--- SET PROBLEM ---
Print the lines beginning with the one that contains "Model this scene" and ending with the one that contains "bg = w.node_tree.nodes['Background'];", exactly, both included, and no other lines.

--- RECORDS PROVIDED ---
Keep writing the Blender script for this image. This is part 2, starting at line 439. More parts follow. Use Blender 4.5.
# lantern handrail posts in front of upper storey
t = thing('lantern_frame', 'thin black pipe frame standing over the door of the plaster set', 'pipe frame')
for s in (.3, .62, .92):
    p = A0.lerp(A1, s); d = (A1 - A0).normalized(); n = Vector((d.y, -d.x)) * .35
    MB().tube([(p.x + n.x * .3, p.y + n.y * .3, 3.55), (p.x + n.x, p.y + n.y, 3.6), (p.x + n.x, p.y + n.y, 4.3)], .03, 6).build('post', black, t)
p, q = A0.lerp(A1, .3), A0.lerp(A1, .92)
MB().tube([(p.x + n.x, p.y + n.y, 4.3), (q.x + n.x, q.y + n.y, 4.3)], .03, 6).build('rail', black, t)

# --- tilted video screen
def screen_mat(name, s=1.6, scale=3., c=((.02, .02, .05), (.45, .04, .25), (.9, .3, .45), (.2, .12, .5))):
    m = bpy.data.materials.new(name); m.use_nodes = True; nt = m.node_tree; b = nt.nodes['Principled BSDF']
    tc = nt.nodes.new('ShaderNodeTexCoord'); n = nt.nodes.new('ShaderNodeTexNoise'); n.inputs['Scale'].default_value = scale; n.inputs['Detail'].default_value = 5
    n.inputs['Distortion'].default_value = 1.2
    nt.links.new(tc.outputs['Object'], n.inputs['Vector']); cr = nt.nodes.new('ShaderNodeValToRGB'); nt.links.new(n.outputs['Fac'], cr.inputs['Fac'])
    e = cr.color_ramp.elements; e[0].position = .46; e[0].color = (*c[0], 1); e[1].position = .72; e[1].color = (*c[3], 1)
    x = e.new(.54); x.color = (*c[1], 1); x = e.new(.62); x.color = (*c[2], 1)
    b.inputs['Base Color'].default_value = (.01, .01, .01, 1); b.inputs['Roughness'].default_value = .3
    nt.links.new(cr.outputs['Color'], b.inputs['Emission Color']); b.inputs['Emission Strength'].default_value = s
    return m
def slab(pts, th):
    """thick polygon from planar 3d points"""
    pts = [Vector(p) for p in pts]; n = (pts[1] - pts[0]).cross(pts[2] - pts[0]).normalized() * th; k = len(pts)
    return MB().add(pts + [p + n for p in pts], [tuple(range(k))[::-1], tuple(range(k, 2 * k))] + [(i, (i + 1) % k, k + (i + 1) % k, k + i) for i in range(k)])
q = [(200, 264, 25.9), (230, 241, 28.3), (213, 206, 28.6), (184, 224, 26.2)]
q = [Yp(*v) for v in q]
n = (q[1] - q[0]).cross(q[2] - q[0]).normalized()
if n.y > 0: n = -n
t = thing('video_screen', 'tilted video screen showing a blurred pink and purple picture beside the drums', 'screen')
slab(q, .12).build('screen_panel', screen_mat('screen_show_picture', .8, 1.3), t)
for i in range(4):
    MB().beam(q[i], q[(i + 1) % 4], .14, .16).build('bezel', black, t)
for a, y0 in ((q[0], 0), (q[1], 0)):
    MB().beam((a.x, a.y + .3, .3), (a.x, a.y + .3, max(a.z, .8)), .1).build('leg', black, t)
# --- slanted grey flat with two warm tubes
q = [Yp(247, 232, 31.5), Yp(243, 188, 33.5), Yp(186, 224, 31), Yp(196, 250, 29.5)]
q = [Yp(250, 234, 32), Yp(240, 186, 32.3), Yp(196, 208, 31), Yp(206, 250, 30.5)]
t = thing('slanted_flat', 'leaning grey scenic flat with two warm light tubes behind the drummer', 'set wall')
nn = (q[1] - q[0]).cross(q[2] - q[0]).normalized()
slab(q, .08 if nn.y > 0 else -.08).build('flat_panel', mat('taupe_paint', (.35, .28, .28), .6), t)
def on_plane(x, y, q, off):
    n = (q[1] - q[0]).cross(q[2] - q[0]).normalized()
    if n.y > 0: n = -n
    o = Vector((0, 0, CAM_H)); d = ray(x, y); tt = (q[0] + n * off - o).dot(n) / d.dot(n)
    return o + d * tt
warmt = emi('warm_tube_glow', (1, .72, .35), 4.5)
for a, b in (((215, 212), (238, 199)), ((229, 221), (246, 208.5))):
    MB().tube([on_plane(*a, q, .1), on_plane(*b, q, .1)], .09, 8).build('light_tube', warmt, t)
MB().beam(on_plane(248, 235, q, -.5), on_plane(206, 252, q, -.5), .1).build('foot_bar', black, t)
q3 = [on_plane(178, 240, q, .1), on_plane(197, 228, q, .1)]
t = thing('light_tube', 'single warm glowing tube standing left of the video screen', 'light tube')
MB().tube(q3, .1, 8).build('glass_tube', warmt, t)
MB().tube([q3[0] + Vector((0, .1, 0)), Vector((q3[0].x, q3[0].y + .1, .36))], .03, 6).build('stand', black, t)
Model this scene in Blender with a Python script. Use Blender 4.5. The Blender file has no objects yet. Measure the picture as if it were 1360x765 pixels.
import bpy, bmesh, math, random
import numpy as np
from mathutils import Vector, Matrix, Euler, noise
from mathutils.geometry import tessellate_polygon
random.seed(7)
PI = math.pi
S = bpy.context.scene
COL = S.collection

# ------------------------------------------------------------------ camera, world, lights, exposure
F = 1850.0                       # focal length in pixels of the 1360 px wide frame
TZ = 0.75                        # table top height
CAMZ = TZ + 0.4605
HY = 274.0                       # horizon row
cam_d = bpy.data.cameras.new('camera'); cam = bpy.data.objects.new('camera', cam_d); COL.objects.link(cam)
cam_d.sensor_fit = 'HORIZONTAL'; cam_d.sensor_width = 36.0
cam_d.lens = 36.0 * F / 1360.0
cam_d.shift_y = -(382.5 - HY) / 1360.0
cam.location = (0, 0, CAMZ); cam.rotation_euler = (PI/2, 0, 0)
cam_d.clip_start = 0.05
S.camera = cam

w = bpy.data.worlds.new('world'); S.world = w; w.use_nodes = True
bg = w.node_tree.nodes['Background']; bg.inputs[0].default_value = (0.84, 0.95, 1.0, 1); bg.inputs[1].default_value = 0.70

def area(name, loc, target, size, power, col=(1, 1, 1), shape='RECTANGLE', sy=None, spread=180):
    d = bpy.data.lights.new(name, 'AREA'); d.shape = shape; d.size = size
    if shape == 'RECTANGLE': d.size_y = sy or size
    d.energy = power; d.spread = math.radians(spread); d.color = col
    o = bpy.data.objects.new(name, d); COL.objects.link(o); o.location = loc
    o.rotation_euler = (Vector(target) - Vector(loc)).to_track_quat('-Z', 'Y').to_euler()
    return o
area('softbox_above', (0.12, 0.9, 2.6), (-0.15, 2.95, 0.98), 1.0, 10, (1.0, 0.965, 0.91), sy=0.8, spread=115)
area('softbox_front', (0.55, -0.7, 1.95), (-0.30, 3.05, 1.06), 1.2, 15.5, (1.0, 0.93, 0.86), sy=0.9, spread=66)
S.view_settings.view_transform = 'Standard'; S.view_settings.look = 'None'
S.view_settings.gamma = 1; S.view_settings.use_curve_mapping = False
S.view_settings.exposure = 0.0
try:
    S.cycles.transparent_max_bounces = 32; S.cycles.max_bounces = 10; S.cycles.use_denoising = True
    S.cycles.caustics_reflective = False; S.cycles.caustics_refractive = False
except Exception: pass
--
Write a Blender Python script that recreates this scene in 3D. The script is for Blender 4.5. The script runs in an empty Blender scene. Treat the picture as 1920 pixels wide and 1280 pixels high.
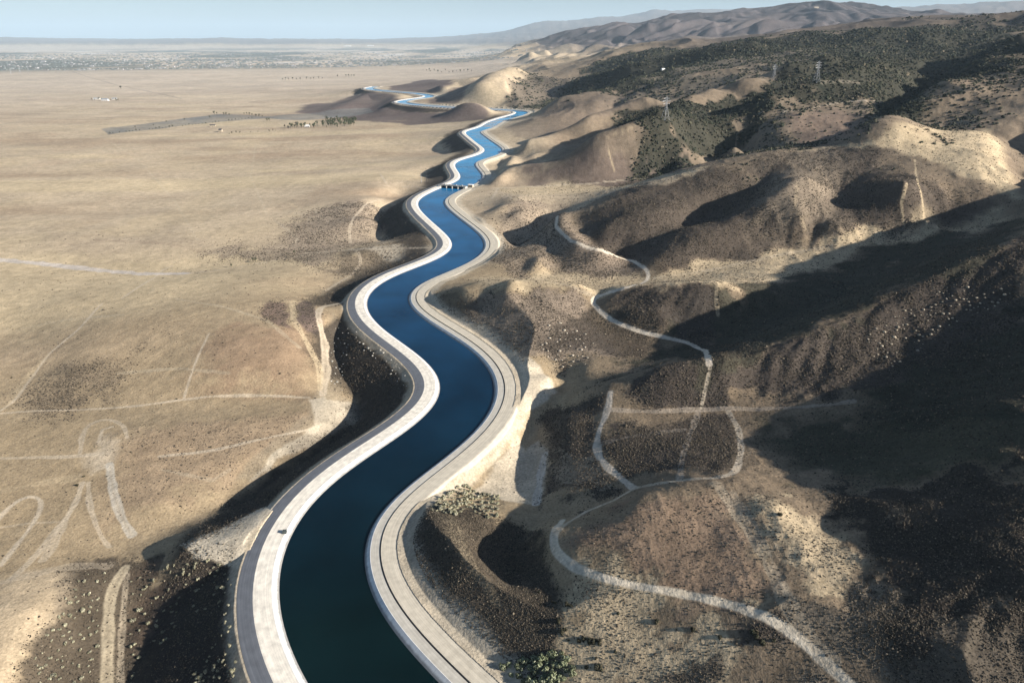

--- OUTPUT BELOW ---
Model this scene in Blender with a Python script. Use Blender 4.5. The Blender file has no objects yet. Measure the picture as if it were 1360x765 pixels.
import bpy, bmesh, math, random
import numpy as np
from mathutils import Vector, Matrix, Euler, noise
from mathutils.geometry import tessellate_polygon
random.seed(7)
PI = math.pi
S = bpy.context.scene
COL = S.collection

# ------------------------------------------------------------------ camera, world, lights, exposure
F = 1850.0                       # focal length in pixels of the 1360 px wide frame
TZ = 0.75                        # table top height
CAMZ = TZ + 0.4605
HY = 274.0                       # horizon row
cam_d = bpy.data.cameras.new('camera'); cam = bpy.data.objects.new('camera', cam_d); COL.objects.link(cam)
cam_d.sensor_fit = 'HORIZONTAL'; cam_d.sensor_width = 36.0
cam_d.lens = 36.0 * F / 1360.0
cam_d.shift_y = -(382.5 - HY) / 1360.0
cam.location = (0, 0, CAMZ); cam.rotation_euler = (PI/2, 0, 0)
cam_d.clip_start = 0.05
S.camera = cam

w = bpy.data.worlds.new('world'); S.world = w; w.use_nodes = True
bg = w.node_tree.nodes['Background']; bg.inputs[0].default_value = (0.84, 0.95, 1.0, 1); bg.inputs[1].default_value = 0.70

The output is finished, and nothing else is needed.